* _Task objective_
All of the material below is to be retyped exactly.

* _Supplied information_
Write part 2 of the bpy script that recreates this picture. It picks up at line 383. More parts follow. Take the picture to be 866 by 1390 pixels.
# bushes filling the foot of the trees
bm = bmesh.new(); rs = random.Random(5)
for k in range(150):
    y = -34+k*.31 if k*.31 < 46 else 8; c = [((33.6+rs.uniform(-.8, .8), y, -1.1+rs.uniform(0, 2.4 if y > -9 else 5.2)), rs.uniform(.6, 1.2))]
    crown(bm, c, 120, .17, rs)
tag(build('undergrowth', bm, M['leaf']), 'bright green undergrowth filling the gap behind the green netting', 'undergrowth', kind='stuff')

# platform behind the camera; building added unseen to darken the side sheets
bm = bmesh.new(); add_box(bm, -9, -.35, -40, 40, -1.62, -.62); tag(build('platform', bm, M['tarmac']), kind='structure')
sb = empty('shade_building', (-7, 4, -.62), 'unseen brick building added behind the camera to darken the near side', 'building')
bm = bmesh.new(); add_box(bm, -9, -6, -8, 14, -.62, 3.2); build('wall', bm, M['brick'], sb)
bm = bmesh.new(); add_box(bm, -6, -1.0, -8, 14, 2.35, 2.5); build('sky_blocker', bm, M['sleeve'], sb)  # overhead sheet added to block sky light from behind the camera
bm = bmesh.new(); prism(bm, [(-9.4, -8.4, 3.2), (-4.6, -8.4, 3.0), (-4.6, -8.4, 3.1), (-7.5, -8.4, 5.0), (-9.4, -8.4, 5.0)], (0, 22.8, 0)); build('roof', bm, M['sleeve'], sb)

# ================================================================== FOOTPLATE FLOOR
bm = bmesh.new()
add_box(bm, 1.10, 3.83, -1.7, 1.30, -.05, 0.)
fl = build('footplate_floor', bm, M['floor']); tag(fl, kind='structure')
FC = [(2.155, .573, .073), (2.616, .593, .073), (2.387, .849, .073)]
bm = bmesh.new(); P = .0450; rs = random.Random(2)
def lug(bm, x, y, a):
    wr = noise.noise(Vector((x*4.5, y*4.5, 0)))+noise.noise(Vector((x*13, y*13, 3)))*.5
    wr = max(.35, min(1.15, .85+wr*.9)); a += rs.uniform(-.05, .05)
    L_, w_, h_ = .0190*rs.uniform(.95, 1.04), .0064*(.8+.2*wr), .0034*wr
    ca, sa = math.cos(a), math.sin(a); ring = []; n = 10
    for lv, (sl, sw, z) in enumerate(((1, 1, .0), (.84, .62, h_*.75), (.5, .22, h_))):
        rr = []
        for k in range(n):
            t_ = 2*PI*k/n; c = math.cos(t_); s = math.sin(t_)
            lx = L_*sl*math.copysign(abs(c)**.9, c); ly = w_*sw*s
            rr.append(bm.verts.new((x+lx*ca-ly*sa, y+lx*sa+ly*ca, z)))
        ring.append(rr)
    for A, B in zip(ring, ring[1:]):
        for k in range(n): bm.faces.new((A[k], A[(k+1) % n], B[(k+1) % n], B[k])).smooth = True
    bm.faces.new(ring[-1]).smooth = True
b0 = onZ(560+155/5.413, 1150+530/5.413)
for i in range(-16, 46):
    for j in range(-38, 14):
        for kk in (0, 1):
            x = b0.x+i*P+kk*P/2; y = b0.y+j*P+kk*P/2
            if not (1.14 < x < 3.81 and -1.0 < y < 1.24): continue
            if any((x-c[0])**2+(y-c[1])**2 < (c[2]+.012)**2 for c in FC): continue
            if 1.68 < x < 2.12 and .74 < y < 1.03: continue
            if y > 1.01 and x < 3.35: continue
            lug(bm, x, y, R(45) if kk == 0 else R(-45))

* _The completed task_
Write part 2 of the bpy script that recreates this picture. It picks up at line 383. More parts follow. Take the picture to be 866 by 1390 pixels.
# bushes filling the foot of the trees
bm = bmesh.new(); rs = random.Random(5)
for k in range(150):
    y = -34+k*.31 if k*.31 < 46 else 8; c = [((33.6+rs.uniform(-.8, .8), y, -1.1+rs.uniform(0, 2.4 if y > -9 else 5.2)), rs.uniform(.6, 1.2))]
    crown(bm, c, 120, .17, rs)
tag(build('undergrowth', bm, M['leaf']), 'bright green undergrowth filling the gap behind the green netting', 'undergrowth', kind='stuff')

# platform behind the camera; building added unseen to darken the side sheets
bm = bmesh.new(); add_box(bm, -9, -.35, -40, 40, -1.62, -.62); tag(build('platform', bm, M['tarmac']), kind='structure')
sb = empty('shade_building', (-7, 4, -.62), 'unseen brick building added behind the camera to darken the near side', 'building')
bm = bmesh.new(); add_box(bm, -9, -6, -8, 14, -.62, 3.2); build('wall', bm, M['brick'], sb)
bm = bmesh.new(); add_box(bm, -6, -1.0, -8, 14, 2.35, 2.5); build('sky_blocker', bm, M['sleeve'], sb)  # overhead sheet added to block sky light from behind the camera
bm = bmesh.new(); prism(bm, [(-9.4, -8.4, 3.2), (-4.6, -8.4, 3.0), (-4.6, -8.4, 3.1), (-7.5, -8.4, 5.0), (-9.4, -8.4, 5.0)], (0, 22.8, 0)); build('roof', bm, M['sleeve'], sb)

# ================================================================== FOOTPLATE FLOOR
bm = bmesh.new()
add_box(bm, 1.10, 3.83, -1.7, 1.30, -.05, 0.)
fl = build('footplate_floor', bm, M['floor']); tag(fl, kind='structure')
FC = [(2.155, .573, .073), (2.616, .593, .073), (2.387, .849, .073)]
bm = bmesh.new(); P = .0450; rs = random.Random(2)
def lug(bm, x, y, a):
    wr = noise.noise(Vector((x*4.5, y*4.5, 0)))+noise.noise(Vector((x*13, y*13, 3)))*.5
    wr = max(.35, min(1.15, .85+wr*.9)); a += rs.uniform(-.05, .05)
    L_, w_, h_ = .0190*rs.uniform(.95, 1.04), .0064*(.8+.2*wr), .0034*wr
    ca, sa = math.cos(a), math.sin(a); ring = []; n = 10
    for lv, (sl, sw, z) in enumerate(((1, 1, .0), (.84, .62, h_*.75), (.5, .22, h_))):
        rr = []
        for k in range(n):
            t_ = 2*PI*k/n; c = math.cos(t_); s = math.sin(t_)
            lx = L_*sl*math.copysign(abs(c)**.9, c); ly = w_*sw*s
            rr.append(bm.verts.new((x+lx*ca-ly*sa, y+lx*sa+ly*ca, z)))
        ring.append(rr)
    for A, B in zip(ring, ring[1:]):
        for k in range(n): bm.faces.new((A[k], A[(k+1) % n], B[(k+1) % n], B[k])).smooth = True
    bm.faces.new(ring[-1]).smooth = True
b0 = onZ(560+155/5.413, 1150+530/5.413)
for i in range(-16, 46):
    for j in range(-38, 14):
        for kk in (0, 1):
            x = b0.x+i*P+kk*P/2; y = b0.y+j*P+kk*P/2
            if not (1.14 < x < 3.81 and -1.0 < y < 1.24): continue
            if any((x-c[0])**2+(y-c[1])**2 < (c[2]+.012)**2 for c in FC): continue
            if 1.68 < x < 2.12 and .74 < y < 1.03: continue
            if y > 1.01 and x < 3.35: continue
            lug(bm, x, y, R(45) if kk == 0 else R(-45))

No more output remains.